Since AROS is a portable operating system, it is available for several
different platforms. A "port" of AROS is exactly what the name implies, i.e. a
version of AROS ported to some specific platform.
Ports are divided into two major groups, or "flavors" in AROS terminology,
namely "native" and "hosted".
Native ports run directly on the hardware and have total control over the
computer. They will become the recommended way to run AROS in the future since
it gives superior performance and efficiency, but they have currently only a
limited support for hardware.
Hosted ports run on top of another operating system and do not access the
hardware directly, but use the facilities provided by the host OS. The
advantages of hosted ports is that they are easier to write since it is not
necessary to write low-level drivers. Also, it greatly speeds up programming
since we can run the development environment and AROS side-by-side
without wasting time on constant reboots to try out new code.

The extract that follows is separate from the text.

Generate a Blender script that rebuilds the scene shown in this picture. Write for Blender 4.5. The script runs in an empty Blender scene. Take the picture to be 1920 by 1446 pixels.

The different AROS ports have names that of the form <platform>-<cpu>, where
<platform> is a symbolic name for the platform and <cpu> is the CPU
architecture. For a native port, the platform refers to the hardware, such as
"pc" or "amiga"; for a hosted port it refers to an operating system, such as
"linux" or "freebsd". In situations where it might not be obvious that the
topic is AROS, "AROS/" is commonly prefixed to the port name, giving you e.g.
"AROS/pc-i386".
AROS executables for a specific CPU are portable across all ports using that
CPU, which means that executables compiled for "pc-i386" will work fine on
"linux-i386" and "freebsd-i386".
Below is a list of all AROS ports that are in working order and/or actively
developed. Not all of these are available for download, since they might
either not be complete enough or have compilation requirements that we can't
always meet due to limited resources.
Flavour: | Native |
Status: | Working, incomplete driver support |
Maintained: | Yes |
AROS/amiga-m68k is the native port for m68k Amigas, or emulators like WinUAE.
This version is binary compatible with AmigaOS.
Flavour: | Native |
Status: | Working, incomplete driver support |
Maintained: | Yes |
AROS/pc-i386 is the native port of AROS to the common IBM PC AT computers and
compatibles using the x86 (or x86-64) family of processors. The name is
actually a bit misleading since AROS/pc-i386 actually requires at least a 486
class CPU due to usage of some instructions not available on the 386. This
port also requires that the computer is PCI-based.
This port works quite well, but we only have the most basic driver support.
One of the biggest limitations is that we currently only have support for
accelerated graphics on nVidia and ATI graphics hardware. Other graphics
adapters must be used with generic (non-accelerated) VGA and VBE graphics
drivers.
Flavour: | Native |
Status: | Working, incomplete driver support |
Maintained: | Yes |
AROS/pc-x86_64-smp is an experimental port with support for some kind of
Symmetric MultiProcessing.
Flavour: | Hosted |
Status: | Working |
Maintained: | Yes |
AROS/linux-i386 is the hosted port of AROS to the Linux operating system
running on the x86 (or x86-64) family of processors.
This is the most complete port of AROS, feature-wise, since most of the
developers currently use Linux when developing AROS, and there are far
fewer drivers to write.
Flavour: | Hosted |
Status: | Working |
Maintained: | Yes |
This port is intended to run on Microsoft Windows (beginning from Windows 98)
as the hosted system.
Flavour: | Hosted |
Status: | Working |
Maintained: | Yes |
The hosted version for Darwin and MacOS X on the i386 and x86_64 platform.
This should work on all Intel MacOS X versions starting from 10.4. It requires
an X11 server for the display.
Flavour: | Hosted |
Status: | Working |
Maintained: | Yes |
The hosted version for Darwin and MacOS X on the PowerPC platform.
This should work on all MacOS X versions. It requires
an X11 server for the display.
Flavour: | Native |
Status: | Not working |
Maintained: | Yes |
The native version for ARMv6 based Raspberry Pi computers.
Flavour: | Native |
Status: | Working |
Maintained: | Yes |
The native version for Sam440EP, Sam440EP Flex and Sam460ex computers.
Some more ports were developed in the past. They aren't maintained and it's
doubtable wether they still work on current systems. Examples are: freebsd-i386,
pp-m68k (Palm Pilot), android-arm, linux-arm, linux-ppc and efika-chrp-ppc.